Post-Matric Scholarship — Minority Students
About This Scholarship
The Post-Matric Scholarship for Minority Students supports students from the six notified minority communities through their higher education journey — from Class 11 right through to postgraduate programmes. The scheme covers course fees and provides a maintenance allowance, with the Ministry of Minority Affairs targeting students whose families would otherwise be unable to afford continued education. The income ceiling is set at ₹2 lakh per year, making it accessible to a wider section of minority families than the pre-matric counterpart. Amounts are modest but meaningful for covering hostel and daily expenses.
Eligibility Criteria
- Must belong to a notified minority community
- Enrolled in Class 11 or above at a recognised institution up to postgraduate level
- Annual family income must not exceed ₹2 lakh
- Minimum 50% marks or equivalent grade in the previous qualifying examination
- Not availing any other post-matric scholarship from central or state government
How Much You Get
This scheme provides Up to ₹10,000/year to eligible students. Income must not exceed ₹2 lakh/year from all sources, as certified by a competent authority. Scholarship money is disbursed directly to your Aadhaar-linked bank account via PFMS — no institution or intermediary handles the funds.

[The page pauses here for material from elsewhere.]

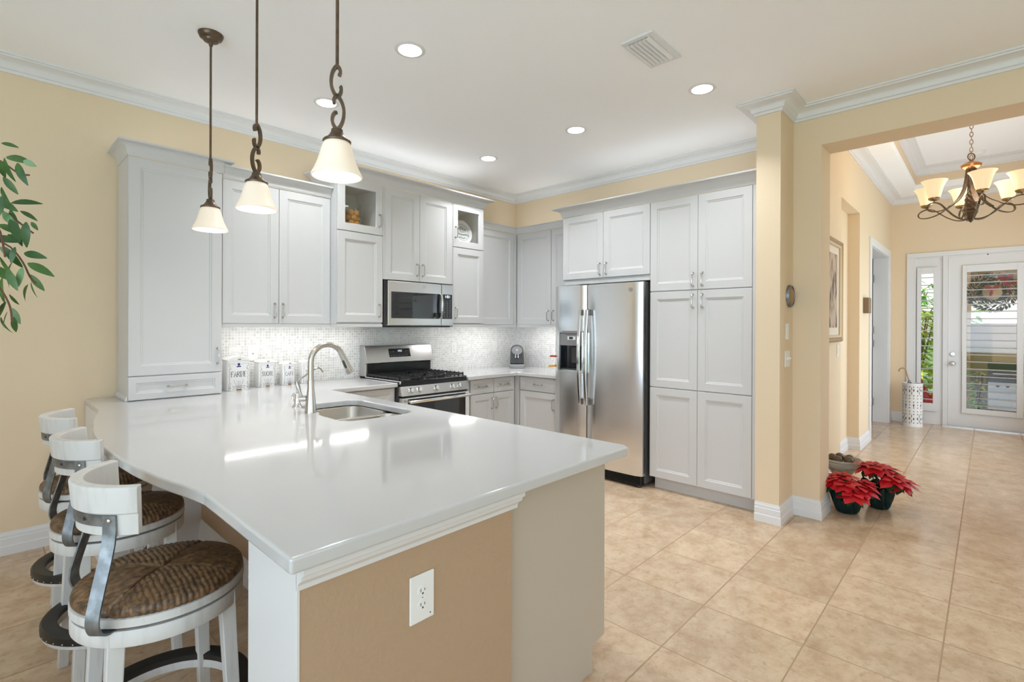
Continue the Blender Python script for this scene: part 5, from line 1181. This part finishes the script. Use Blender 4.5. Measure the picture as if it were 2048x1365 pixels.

Amounts may vary between day scholars and hostellers in schemes that have both categories. Always check the official scheme guidelines on scholarships.gov.in for the current year's amount structure, as rates are subject to periodic revision by the government.
Documents Required
- Minority community certificate
- Income certificate (not older than one year)
- Bonafide / enrolment certificate from institution
- Previous year marksheet
- Institution fee receipt
- Aadhaar-seeded bank passbook
All documents must be uploaded in the format specified by NSP (usually JPG or PDF, under 200KB per file). Ensure scans are clear and legible — blurry uploads are a common cause of application defects.
Minority community certificates issued by schools or religious heads may not always be accepted at NSP; check your state's specific requirement. In many states a self-declaration affidavit on stamp paper is sufficient — confirm with your institution's scholarship cell before applying.